Is a gay-rights vote coming to Lincoln?
By Deena Winter | Nebraska Watchdog
LINCOLN, Neb. — Nearly two years after a gay rights ordinance was referred to the people, Lincoln residents may finally be getting closer to casting their votes on the issue.
The chairman of the Lincoln City Council acknowledged Wednesday that conversations are taking place about a possible vote on a gay rights ordinance, which was referred to a vote in 2012.
VIGIL: Hundreds of Nebraskans turned out for a vigil in the wake of a reported brutal gay hate crime in Lincoln in July 2012. The victim recently pleaded no contest to staging the crime.
That vote has never taken place, even though opponents got four times the number of signatures necessary to refer the ordinance to a vote. The ordinance would have extended civil rights protections on the basis of sexual orientation and gender identity.
“It’s a possibility but nothing is certainly set at this point,” Councilman Carl Eskridge said on KFOR on Wednesday. Radio talk show host Coby Mach said he was recently surveyed by phone about how he would vote if the issue were on the November ballot.
While some suspect city officials want to avoid holding the vote during a city election so it doesn’t become an issue for council candidates, Eskridge said the November general election would bring more people out.
“You want to have it on the ballot when more people will vote,” he said, noting the past two municipal elections “haven’t been terribly well attended.”
Eskridge, who proposed the gay rights ordinance, said a bill pending in the Legislature would provide similar protections. A bill introduced by Sen. Danielle Conrad, D-Lincoln, would ban discrimination in the workplace based on marital status or sexual orientation.

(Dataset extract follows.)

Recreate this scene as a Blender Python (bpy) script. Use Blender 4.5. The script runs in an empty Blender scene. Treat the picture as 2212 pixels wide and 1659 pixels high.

“I wouldn’t see the necessity of doing it if they did it,” Eskridge said of the Legislature.
He said three new City Council members have been elected since 2012, but he hasn’t talked to them about the ordinance.
“That needs to happen,” he said.
One of the concerns raised when the City Council held a public hearing on the ordinance was whether such a law would allow transgendered men to use women’s restrooms. Eskridge suggested the “public accommodation” portion of the ordinance could be taken out to address that concern.
The gay rights issue was complicated when, a few months after the ordinance passed, former University of Nebraska-Lincoln basketball standout Charlie Rogers was charged faking a hate crime by carving gay slurs into her body and claiming she was assaulted in her home by three masked men. The alleged crime made national news and prompted hundreds of Nebraskans to take part in vigils and donate to a victim’s fund.
The Lincoln Police Department announced its conclusion that it was a hoax the day after the deadline passed to put the gay rights ordinance on the ballot.
“The delay I think has probably been a good thing for this community,” Eskridge said.
Trish Owen, an aide to Mayor Chris Beutler, said no decision has been made on whether and when to hold a vote on the ordinance.